(EXERCISE REQUIREMENTS) Return the records from the first line through the line containing "zc4 = lambda x, y: (500+x/2.765, 700+y/2.765)", and leave out the pictures.

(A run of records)
-----

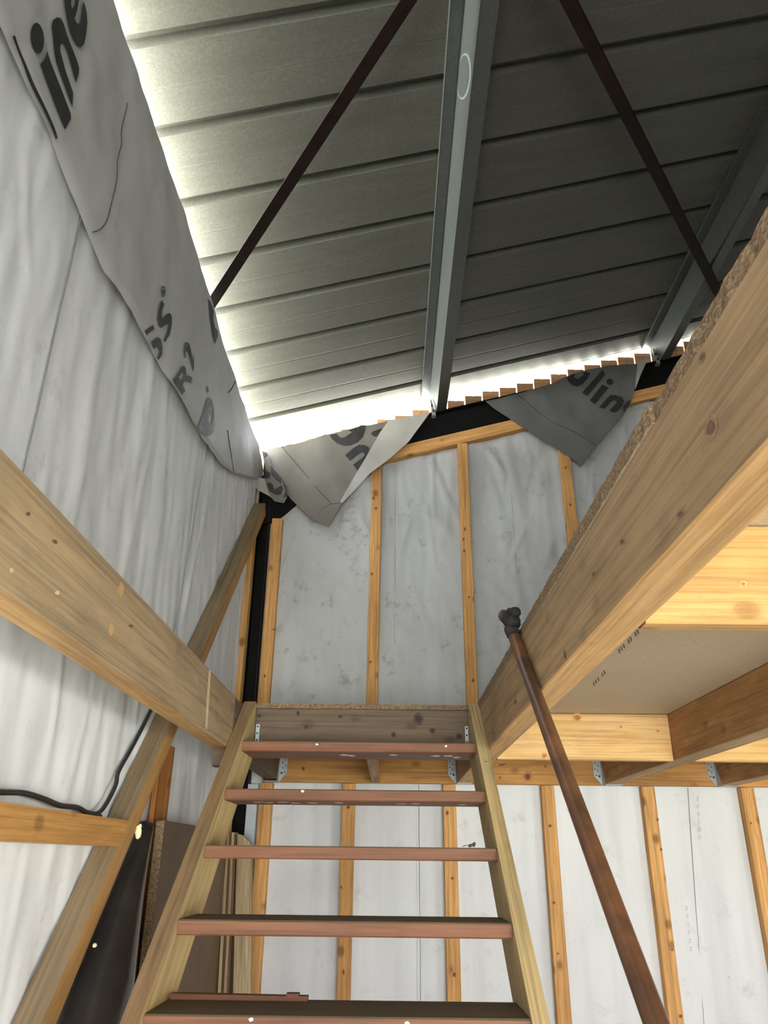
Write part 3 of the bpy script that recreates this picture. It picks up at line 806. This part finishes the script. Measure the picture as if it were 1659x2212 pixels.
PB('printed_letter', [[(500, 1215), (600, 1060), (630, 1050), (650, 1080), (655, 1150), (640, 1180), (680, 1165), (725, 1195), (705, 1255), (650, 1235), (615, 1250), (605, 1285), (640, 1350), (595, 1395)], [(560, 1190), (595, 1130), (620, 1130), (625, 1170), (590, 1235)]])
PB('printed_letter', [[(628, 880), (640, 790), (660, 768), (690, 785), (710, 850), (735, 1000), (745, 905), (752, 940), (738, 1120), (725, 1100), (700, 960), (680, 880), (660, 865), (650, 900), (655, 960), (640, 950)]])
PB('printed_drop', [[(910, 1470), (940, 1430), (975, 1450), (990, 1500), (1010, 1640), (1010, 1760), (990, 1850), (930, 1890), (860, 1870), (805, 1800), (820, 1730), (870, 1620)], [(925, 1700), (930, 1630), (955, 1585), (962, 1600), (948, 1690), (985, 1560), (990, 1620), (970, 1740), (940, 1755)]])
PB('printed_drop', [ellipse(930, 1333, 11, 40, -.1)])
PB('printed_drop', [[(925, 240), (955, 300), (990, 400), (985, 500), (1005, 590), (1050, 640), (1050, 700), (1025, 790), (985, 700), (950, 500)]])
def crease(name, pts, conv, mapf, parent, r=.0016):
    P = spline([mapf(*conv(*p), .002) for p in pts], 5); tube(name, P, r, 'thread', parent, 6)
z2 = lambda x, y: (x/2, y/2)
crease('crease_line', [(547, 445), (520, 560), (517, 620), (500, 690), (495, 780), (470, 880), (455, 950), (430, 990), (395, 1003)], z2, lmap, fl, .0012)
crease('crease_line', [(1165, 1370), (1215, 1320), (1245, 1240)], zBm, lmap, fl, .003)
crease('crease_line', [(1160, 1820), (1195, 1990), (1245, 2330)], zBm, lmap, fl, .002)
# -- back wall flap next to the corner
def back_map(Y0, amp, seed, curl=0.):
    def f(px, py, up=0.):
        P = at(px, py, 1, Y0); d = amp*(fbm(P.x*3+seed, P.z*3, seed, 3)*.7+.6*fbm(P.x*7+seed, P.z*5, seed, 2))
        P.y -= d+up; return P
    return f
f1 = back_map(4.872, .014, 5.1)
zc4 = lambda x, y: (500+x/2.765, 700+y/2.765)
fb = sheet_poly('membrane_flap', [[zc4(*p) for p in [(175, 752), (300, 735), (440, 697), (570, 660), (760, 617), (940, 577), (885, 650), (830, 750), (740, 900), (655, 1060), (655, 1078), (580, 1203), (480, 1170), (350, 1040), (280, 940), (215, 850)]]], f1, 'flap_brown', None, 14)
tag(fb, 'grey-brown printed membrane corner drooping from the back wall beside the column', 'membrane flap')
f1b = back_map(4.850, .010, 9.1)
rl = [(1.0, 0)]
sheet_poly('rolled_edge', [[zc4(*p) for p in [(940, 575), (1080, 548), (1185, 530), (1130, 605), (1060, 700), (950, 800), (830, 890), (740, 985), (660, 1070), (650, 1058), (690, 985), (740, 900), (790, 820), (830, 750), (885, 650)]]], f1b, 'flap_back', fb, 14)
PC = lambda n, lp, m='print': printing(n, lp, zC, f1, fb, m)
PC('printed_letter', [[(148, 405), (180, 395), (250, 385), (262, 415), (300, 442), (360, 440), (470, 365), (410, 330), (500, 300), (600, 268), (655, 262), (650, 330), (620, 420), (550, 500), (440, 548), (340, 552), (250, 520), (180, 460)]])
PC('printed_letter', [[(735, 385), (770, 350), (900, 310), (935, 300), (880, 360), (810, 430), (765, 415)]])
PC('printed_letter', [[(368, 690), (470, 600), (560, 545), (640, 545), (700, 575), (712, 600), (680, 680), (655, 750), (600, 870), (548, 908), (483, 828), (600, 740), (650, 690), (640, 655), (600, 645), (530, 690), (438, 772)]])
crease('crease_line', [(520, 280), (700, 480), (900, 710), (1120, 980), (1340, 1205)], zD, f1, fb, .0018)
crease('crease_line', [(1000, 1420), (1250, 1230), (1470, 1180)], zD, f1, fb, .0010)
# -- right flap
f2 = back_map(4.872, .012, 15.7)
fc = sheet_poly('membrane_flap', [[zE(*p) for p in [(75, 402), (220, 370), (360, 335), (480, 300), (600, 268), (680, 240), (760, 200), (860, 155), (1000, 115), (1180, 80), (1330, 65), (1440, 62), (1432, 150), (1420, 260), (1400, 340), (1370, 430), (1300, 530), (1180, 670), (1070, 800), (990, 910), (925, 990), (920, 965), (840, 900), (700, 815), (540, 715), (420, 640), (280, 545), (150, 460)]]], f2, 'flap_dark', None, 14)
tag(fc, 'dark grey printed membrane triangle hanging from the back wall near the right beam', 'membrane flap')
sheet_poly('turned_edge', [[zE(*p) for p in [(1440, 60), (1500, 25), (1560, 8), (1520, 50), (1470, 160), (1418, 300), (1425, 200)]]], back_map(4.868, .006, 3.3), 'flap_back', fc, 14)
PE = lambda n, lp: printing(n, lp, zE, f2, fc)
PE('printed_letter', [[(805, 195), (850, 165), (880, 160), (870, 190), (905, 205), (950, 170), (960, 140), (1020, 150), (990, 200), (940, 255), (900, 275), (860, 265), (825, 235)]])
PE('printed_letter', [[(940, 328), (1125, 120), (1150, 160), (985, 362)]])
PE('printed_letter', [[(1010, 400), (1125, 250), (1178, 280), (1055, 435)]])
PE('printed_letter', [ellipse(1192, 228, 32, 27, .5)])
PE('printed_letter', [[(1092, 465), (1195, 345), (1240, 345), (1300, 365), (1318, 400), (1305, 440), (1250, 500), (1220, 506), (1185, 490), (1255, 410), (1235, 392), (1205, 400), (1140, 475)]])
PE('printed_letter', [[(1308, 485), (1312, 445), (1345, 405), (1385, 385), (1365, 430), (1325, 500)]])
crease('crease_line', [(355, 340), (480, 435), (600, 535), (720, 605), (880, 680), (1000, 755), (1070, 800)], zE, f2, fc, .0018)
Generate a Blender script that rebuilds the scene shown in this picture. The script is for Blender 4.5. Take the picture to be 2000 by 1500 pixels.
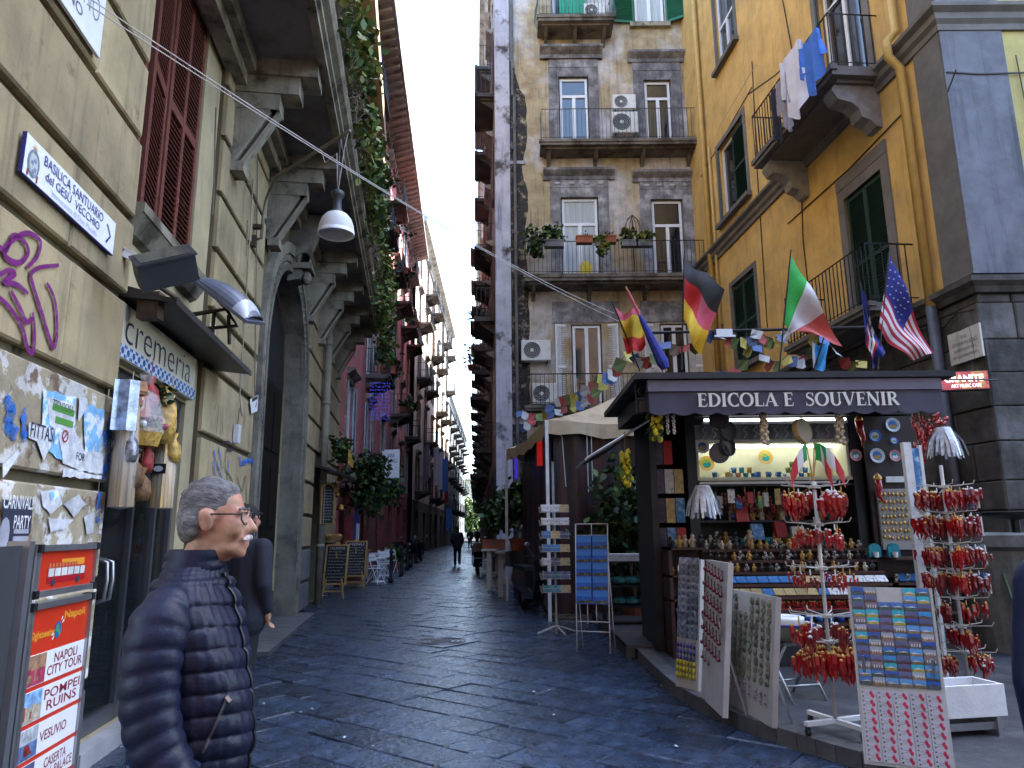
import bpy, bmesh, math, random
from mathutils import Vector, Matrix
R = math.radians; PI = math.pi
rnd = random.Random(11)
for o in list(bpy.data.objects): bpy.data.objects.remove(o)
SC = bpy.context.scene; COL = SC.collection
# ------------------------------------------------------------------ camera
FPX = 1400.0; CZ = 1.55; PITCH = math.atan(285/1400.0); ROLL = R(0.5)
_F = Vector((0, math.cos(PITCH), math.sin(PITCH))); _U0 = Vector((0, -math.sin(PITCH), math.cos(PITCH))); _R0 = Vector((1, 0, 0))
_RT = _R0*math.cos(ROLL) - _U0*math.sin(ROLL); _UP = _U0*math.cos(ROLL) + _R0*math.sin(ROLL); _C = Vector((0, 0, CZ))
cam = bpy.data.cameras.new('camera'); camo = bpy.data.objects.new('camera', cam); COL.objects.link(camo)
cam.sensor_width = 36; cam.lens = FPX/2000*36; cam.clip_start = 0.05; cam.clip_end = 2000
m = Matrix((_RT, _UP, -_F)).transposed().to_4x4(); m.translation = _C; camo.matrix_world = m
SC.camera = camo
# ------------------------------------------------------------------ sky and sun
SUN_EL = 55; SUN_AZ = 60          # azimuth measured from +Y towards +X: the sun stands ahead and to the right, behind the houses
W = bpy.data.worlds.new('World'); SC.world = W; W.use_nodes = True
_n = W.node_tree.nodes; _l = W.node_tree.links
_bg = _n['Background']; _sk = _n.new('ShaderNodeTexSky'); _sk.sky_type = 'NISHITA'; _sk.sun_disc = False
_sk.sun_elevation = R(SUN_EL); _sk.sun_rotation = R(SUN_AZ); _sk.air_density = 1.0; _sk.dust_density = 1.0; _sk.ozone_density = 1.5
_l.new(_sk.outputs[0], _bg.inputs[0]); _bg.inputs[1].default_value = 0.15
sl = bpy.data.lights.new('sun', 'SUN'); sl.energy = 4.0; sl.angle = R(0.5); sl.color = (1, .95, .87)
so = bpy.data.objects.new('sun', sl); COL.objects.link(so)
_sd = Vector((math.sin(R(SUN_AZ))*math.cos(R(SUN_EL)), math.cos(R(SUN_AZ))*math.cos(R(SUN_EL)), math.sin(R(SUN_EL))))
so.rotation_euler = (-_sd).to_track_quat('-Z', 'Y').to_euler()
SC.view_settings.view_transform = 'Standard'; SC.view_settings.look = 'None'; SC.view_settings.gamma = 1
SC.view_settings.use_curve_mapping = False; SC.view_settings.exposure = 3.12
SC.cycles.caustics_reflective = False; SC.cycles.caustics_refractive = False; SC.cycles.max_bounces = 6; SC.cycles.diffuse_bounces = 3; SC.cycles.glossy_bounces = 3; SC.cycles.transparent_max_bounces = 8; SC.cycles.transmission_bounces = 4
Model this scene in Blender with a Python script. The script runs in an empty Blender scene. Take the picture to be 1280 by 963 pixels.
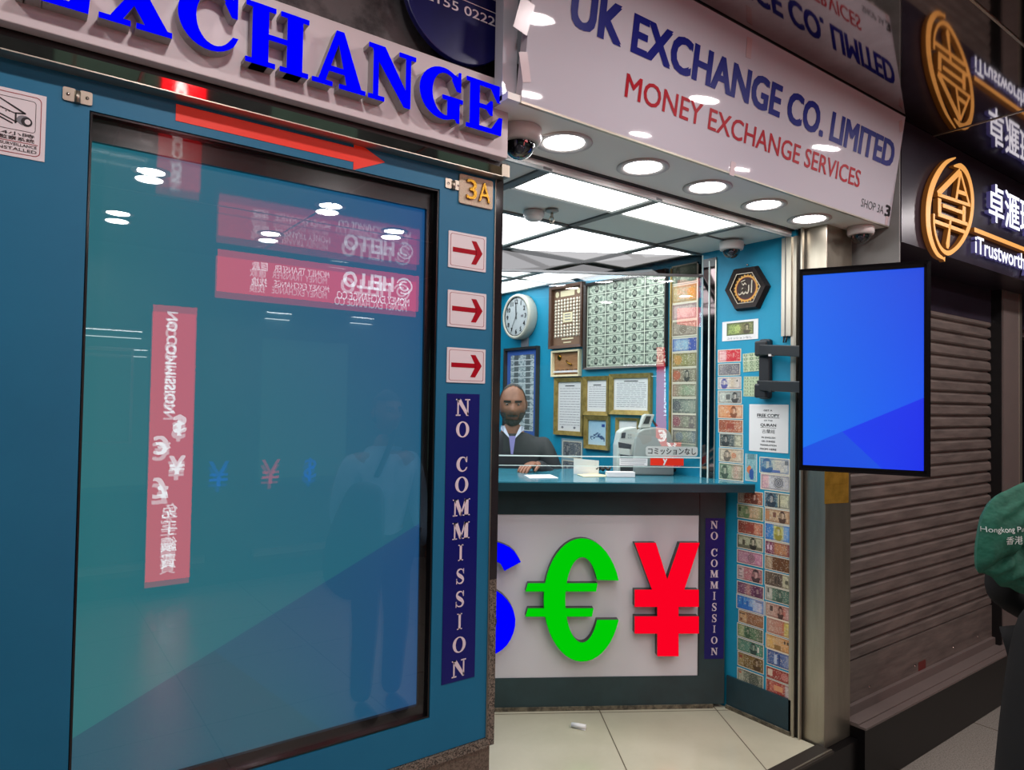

-----

(FINAL RESULT)
Write part 3 of the bpy script that recreates this picture. It picks up at line 806. This part finishes the script. Measure the picture as if it were 1659x2212 pixels.
PB('printed_letter', [[(500, 1215), (600, 1060), (630, 1050), (650, 1080), (655, 1150), (640, 1180), (680, 1165), (725, 1195), (705, 1255), (650, 1235), (615, 1250), (605, 1285), (640, 1350), (595, 1395)], [(560, 1190), (595, 1130), (620, 1130), (625, 1170), (590, 1235)]])
PB('printed_letter', [[(628, 880), (640, 790), (660, 768), (690, 785), (710, 850), (735, 1000), (745, 905), (752, 940), (738, 1120), (725, 1100), (700, 960), (680, 880), (660, 865), (650, 900), (655, 960), (640, 950)]])
PB('printed_drop', [[(910, 1470), (940, 1430), (975, 1450), (990, 1500), (1010, 1640), (1010, 1760), (990, 1850), (930, 1890), (860, 1870), (805, 1800), (820, 1730), (870, 1620)], [(925, 1700), (930, 1630), (955, 1585), (962, 1600), (948, 1690), (985, 1560), (990, 1620), (970, 1740), (940, 1755)]])
PB('printed_drop', [ellipse(930, 1333, 11, 40, -.1)])
PB('printed_drop', [[(925, 240), (955, 300), (990, 400), (985, 500), (1005, 590), (1050, 640), (1050, 700), (1025, 790), (985, 700), (950, 500)]])
def crease(name, pts, conv, mapf, parent, r=.0016):
    P = spline([mapf(*conv(*p), .002) for p in pts], 5); tube(name, P, r, 'thread', parent, 6)
z2 = lambda x, y: (x/2, y/2)
crease('crease_line', [(547, 445), (520, 560), (517, 620), (500, 690), (495, 780), (470, 880), (455, 950), (430, 990), (395, 1003)], z2, lmap, fl, .0012)
crease('crease_line', [(1165, 1370), (1215, 1320), (1245, 1240)], zBm, lmap, fl, .003)
crease('crease_line', [(1160, 1820), (1195, 1990), (1245, 2330)], zBm, lmap, fl, .002)
# -- back wall flap next to the corner
def back_map(Y0, amp, seed, curl=0.):
    def f(px, py, up=0.):
        P = at(px, py, 1, Y0); d = amp*(fbm(P.x*3+seed, P.z*3, seed, 3)*.7+.6*fbm(P.x*7+seed, P.z*5, seed, 2))
        P.y -= d+up; return P
    return f
f1 = back_map(4.872, .014, 5.1)
zc4 = lambda x, y: (500+x/2.765, 700+y/2.765)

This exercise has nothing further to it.